Non a caso quando il suo vice definisce la vicenda su cui entrambi stanno indagando “un gran casino”, Bell risponde laconicamente: “Non so se è grande ma come casino mi basta e avanza!”. Una battuta alla John Wayne, che descrive appieno la forza dell’uomo prima che del militare. Lo sceriffo vuole risolvere il caso non perché è convinto che ciò possa contribuire a migliorare la condizione della sua città (quella speranza l’ha persa da tempo), ma perché come essere umano è giusto agire in quel senso. A coronare tutto questo affresco contribuisce, poi, l’eliminazione di tutti quegli elementi che potrebbero in qualche modo disturbare lo spettatore o quanto meno portarne altrove l’attenzione. Prima fra tutte la base musicale, praticamente assente. I Coen infatti non vogliono guidare le emozioni dello spettatore in alcun modo, ma fargli vivere la sua esperienza cinematografica di fronte a una vicenda dai mille colori. Anche la fotografia di Roger Deakins va in questo senso, rimanendo essenziale per tutto il film.

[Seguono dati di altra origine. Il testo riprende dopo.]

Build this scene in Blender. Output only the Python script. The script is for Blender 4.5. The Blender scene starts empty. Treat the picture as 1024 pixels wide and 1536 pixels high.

Dunque il percorso dei due fratelli d’oro di Hollywood raggiunge con Non è un paese per vecchi il proprio apice, realizzando una pellicola molto più intima e completa probabilmente di tutte le altre da loro scritte o dirette. Una corsa pazza che tocca il western, il thriller, lo splatter e il noir, con il finale enigmatico e inevitabilmente non conclusivo. Insomma, una lezione di cinema da vivere intensamente prima che da guardare!